STORED DATA:
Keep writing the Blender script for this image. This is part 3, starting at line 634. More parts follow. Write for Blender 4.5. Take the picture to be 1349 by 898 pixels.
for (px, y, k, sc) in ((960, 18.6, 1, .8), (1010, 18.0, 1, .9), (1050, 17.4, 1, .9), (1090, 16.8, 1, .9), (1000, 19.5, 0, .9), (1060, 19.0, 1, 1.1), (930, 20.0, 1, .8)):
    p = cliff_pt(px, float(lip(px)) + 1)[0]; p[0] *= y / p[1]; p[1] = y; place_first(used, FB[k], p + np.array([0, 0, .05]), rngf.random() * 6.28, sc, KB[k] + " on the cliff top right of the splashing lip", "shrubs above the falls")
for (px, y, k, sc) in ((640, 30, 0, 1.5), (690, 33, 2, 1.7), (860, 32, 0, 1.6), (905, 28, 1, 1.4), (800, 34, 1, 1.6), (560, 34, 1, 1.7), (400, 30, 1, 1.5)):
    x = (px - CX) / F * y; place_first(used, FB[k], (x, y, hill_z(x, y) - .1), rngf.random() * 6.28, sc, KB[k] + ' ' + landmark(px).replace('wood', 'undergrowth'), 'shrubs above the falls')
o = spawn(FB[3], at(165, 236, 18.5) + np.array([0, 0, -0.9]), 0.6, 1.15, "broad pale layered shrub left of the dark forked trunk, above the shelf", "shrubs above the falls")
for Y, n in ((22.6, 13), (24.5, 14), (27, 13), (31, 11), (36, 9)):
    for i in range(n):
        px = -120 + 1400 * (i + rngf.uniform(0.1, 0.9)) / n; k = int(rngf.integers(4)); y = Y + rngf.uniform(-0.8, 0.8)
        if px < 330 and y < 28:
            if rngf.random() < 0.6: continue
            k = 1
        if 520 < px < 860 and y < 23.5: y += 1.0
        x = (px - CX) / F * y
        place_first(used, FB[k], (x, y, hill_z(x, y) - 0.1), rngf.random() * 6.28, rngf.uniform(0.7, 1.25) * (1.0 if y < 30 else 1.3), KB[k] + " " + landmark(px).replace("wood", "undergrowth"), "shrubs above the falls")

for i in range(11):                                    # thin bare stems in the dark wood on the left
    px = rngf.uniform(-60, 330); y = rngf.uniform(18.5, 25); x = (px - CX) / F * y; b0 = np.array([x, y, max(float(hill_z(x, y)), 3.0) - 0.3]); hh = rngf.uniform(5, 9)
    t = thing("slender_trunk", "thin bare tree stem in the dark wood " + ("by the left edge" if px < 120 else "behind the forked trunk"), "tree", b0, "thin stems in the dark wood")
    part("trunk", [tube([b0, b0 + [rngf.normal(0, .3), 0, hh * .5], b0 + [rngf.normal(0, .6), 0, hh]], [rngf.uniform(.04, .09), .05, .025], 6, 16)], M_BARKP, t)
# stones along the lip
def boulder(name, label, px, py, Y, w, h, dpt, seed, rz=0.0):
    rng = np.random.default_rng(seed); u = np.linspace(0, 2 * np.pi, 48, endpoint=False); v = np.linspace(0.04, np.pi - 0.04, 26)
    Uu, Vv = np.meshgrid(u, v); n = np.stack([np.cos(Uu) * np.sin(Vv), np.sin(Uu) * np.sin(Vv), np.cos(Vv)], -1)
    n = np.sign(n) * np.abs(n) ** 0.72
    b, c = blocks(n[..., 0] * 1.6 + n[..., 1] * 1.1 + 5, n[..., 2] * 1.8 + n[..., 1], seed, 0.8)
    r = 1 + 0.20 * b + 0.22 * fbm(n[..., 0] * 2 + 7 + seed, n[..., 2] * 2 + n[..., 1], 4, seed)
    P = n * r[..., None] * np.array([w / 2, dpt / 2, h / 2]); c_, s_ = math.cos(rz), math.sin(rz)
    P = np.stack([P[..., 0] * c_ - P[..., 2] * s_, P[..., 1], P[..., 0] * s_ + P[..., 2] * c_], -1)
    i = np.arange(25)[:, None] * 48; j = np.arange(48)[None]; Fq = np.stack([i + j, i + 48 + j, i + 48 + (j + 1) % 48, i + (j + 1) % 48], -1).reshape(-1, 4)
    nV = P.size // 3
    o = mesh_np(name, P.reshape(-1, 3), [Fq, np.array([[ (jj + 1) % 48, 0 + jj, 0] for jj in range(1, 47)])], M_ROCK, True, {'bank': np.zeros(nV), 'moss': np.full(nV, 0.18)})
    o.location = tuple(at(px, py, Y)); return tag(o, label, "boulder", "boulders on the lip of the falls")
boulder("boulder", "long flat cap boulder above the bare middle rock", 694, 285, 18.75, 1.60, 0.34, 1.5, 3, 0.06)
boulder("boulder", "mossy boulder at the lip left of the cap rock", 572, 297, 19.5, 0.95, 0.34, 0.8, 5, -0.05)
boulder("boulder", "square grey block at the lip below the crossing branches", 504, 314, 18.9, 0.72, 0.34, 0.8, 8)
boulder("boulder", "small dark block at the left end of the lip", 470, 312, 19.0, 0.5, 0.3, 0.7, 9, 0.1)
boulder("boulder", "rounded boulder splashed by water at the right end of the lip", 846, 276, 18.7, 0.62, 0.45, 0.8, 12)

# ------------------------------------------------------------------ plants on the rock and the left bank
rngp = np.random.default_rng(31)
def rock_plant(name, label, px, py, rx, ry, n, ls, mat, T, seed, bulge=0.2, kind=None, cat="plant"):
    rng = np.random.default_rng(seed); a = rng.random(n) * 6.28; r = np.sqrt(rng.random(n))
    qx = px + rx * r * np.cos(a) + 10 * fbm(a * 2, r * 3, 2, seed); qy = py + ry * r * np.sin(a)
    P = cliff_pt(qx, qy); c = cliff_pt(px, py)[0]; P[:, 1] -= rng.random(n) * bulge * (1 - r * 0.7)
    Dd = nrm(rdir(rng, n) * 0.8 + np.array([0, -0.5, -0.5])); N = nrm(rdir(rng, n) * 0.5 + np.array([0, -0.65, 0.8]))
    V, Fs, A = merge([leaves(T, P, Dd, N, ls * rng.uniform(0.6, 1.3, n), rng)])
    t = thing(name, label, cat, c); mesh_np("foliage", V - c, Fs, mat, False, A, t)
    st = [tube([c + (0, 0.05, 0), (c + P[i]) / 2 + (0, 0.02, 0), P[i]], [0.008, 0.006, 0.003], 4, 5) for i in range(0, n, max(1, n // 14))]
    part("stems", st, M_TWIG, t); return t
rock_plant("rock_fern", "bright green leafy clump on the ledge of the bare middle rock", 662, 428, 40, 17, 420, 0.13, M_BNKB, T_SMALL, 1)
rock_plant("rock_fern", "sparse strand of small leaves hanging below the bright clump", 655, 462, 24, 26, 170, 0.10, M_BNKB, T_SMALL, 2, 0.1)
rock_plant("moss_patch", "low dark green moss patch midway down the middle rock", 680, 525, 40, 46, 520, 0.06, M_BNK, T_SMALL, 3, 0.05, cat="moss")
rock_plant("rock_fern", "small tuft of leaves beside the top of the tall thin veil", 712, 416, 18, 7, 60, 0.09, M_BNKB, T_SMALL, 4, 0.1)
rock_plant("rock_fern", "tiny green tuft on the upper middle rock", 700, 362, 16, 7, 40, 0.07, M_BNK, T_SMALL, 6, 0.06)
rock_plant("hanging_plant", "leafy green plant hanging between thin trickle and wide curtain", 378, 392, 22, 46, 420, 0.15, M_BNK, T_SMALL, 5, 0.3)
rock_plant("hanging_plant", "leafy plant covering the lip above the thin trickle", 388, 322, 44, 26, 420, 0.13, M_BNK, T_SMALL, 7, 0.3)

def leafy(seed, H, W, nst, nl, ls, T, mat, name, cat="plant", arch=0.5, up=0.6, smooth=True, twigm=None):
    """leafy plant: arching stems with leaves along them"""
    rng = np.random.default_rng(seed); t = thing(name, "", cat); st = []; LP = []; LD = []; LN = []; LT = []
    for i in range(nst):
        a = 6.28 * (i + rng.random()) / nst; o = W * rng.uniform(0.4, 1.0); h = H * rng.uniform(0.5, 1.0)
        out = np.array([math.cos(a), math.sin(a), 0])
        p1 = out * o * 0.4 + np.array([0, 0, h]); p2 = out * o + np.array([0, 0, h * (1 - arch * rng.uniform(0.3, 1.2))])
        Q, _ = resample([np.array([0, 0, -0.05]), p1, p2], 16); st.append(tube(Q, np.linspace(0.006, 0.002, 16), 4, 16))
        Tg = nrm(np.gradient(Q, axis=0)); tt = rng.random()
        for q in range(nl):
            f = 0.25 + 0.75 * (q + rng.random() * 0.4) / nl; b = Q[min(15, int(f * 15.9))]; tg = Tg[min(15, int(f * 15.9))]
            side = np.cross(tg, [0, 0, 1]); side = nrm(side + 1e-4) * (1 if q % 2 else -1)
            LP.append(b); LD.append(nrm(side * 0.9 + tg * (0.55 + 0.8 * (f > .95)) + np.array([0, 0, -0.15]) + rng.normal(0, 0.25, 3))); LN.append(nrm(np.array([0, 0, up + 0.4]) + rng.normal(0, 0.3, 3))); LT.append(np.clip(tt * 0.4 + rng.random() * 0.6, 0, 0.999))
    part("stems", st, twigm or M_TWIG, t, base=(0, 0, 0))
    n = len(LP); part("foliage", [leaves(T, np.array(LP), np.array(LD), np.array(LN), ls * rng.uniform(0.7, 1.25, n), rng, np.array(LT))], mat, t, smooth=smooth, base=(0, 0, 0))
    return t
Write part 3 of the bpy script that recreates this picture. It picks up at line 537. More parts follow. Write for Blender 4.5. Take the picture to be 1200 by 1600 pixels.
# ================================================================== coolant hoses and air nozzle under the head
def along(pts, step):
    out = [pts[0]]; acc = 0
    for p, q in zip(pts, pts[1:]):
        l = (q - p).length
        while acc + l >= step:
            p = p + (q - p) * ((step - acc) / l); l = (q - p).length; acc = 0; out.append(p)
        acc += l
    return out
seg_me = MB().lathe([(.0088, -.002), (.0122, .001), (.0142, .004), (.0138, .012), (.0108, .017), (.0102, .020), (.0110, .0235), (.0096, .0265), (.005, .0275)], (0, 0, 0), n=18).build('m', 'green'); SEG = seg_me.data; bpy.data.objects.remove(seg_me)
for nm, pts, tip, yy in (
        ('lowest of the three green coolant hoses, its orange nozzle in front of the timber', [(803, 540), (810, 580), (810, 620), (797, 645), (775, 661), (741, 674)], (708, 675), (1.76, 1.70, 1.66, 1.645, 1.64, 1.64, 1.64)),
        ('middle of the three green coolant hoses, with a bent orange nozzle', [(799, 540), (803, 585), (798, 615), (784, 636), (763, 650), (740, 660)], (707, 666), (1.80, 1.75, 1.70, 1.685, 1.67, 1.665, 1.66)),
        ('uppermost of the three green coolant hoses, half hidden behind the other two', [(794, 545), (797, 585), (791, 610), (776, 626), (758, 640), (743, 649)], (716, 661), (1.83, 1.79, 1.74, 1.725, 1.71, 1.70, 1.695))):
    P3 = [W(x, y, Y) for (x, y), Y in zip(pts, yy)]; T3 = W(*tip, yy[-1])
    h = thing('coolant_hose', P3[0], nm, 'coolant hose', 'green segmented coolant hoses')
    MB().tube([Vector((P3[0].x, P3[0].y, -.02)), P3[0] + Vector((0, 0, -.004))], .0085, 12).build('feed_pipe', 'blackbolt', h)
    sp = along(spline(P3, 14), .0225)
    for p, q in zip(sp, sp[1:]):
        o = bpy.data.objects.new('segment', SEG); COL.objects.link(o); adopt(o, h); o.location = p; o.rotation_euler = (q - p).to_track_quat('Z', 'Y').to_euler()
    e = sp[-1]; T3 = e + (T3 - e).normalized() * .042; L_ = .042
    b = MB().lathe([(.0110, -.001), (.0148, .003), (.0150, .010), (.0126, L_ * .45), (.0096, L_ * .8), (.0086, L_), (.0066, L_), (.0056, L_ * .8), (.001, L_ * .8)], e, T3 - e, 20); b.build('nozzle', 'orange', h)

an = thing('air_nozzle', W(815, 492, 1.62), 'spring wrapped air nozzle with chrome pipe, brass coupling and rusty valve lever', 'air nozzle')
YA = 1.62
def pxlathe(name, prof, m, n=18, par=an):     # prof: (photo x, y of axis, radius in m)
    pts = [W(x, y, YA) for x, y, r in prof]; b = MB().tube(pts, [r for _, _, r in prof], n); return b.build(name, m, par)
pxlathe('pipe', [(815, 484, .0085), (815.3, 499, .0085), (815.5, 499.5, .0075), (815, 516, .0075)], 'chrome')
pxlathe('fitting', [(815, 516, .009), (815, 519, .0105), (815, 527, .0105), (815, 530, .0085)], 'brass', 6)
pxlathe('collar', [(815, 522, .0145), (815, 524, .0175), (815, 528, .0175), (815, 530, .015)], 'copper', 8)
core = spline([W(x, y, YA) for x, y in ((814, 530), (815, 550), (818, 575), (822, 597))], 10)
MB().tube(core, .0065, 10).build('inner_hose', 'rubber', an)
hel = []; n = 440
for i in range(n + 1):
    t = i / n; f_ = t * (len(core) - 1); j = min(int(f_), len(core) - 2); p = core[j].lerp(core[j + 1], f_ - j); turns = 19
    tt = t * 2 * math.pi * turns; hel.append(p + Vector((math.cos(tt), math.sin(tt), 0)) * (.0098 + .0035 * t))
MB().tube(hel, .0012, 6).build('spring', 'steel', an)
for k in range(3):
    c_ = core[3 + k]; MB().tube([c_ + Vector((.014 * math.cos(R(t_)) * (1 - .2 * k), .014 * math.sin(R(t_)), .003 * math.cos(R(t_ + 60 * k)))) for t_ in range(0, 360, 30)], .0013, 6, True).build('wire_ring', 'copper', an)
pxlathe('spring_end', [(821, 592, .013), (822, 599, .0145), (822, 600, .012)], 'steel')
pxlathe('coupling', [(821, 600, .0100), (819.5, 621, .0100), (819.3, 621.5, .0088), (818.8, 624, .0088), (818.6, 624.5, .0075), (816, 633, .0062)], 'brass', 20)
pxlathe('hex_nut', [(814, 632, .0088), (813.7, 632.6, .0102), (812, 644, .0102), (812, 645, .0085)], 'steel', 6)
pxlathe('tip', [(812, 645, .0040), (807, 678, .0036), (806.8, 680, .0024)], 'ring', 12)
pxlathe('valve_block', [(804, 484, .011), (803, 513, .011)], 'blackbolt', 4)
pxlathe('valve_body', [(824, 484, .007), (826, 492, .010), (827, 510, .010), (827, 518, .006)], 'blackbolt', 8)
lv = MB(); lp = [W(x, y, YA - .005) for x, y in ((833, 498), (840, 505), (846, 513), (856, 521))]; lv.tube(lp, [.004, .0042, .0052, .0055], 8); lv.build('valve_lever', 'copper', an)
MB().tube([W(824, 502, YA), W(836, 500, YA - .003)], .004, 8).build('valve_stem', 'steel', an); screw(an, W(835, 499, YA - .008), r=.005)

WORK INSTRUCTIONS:
Which lines hold the word "Write"? Copy every one of them.

TASK RESULT:
Keep writing the Blender script for this image. This is part 3, starting at line 634. More parts follow. Write for Blender 4.5. Take the picture to be 1349 by 898 pixels.
Write part 3 of the bpy script that recreates this picture. It picks up at line 537. More parts follow. Write for Blender 4.5. Take the picture to be 1200 by 1600 pixels.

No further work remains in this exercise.